The D‑type is the third continuation vehicle from Jaguar Classic, complementing the six missing Lightweight E-types completed in 2014-15 and nine XKSSs built in 2017-18.

Jaguar Classic experts’ painstaking research, with exclusive access to original Jaguar engineering drawings and records, ensures each new D‑type will be built to the authentic specifications laid down by competitions manager Lofty England and his engineers in the 1950s. D‑type clients can choose either 1955-specification Shortnose or 1956-spec Longnose bodywork.

The engineering prototype is the 1956 Longnose specification, identifiable by its extended bonnet, characteristic tail fin behind the driver’s head, wide-angle cylinder head and quick-change brake calipers.

Kev Riches, Jaguar Classic Engineering Manager, said: “Recreating the nine D‑type-derived XKSSs was hugely satisfying, and an even bigger technical challenge than the six missing Lightweight E-types, but lessons learned from the XKSS project have given us a head start on the final 25 D‑types. Each one will be absolutely correct, down to the very last detail, just as Jaguar’s Competitions Department intended.”

Jaguar XKSS


Six decades on from the famous Brown’s Lane fire which wiped it out - the XKSS is back.

Just 16 were originally completed for export to the USA before the remaining nine were destroyed in the famous Browns Lane factory fire of February 12th 1957.

59-years on, nine brand new XKSSs will be meticulously hand-crafted by Jaguar Classic to the exact 1957 specification and made exclusively available to a select group of collectors and customers.

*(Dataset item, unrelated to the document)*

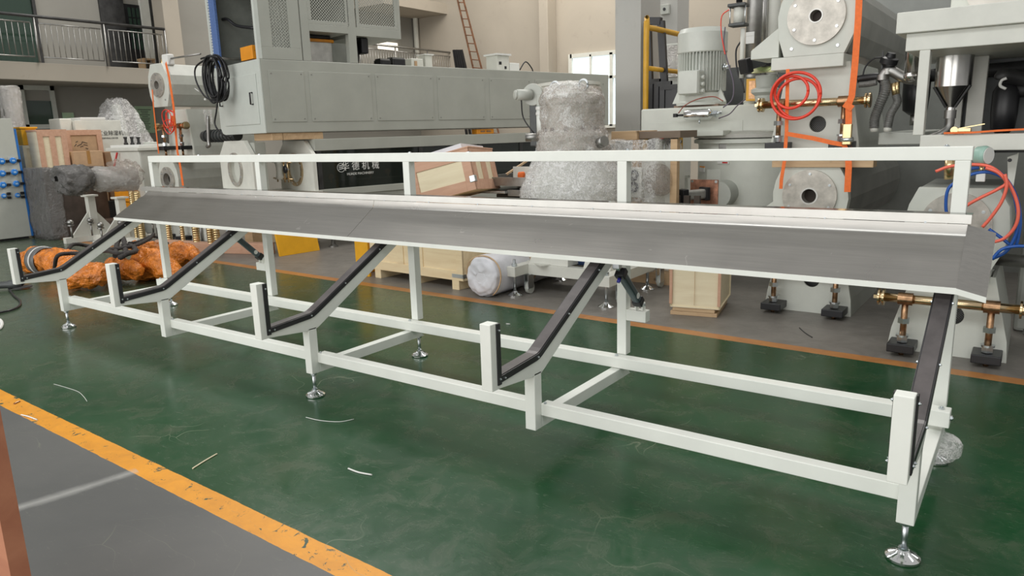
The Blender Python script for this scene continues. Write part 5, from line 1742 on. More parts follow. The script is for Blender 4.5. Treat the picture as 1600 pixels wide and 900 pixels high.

Inspired by the Lightweight E‑type project, each new XKSS continuation will be being painstakingly hand-built at Jaguar’s new facility in Warwick.

The story of the XKSS began with the all-conquering D-type’s three successive Le Mans victories in 1955, 1956 and 1957. After this ‘Mr. Jaguar’ Sir Williams Lyons had the supreme vision to convert the remaining 25 D‑type racers into road-going versions – thus creating the world's first ever supercar.

Tim Hannig, Director, Jaguar Land Rover Classic, said: "The XKSS occupies a unique place in Jaguar's history and is a car coveted by collectors the world over for its exclusivity and unmistakable design.

"Jaguar Classic's highly skilled team of engineers and technicians will draw on decades of knowledge to ensure each of the nine cars is completely authentic and crafted to the highest quality.”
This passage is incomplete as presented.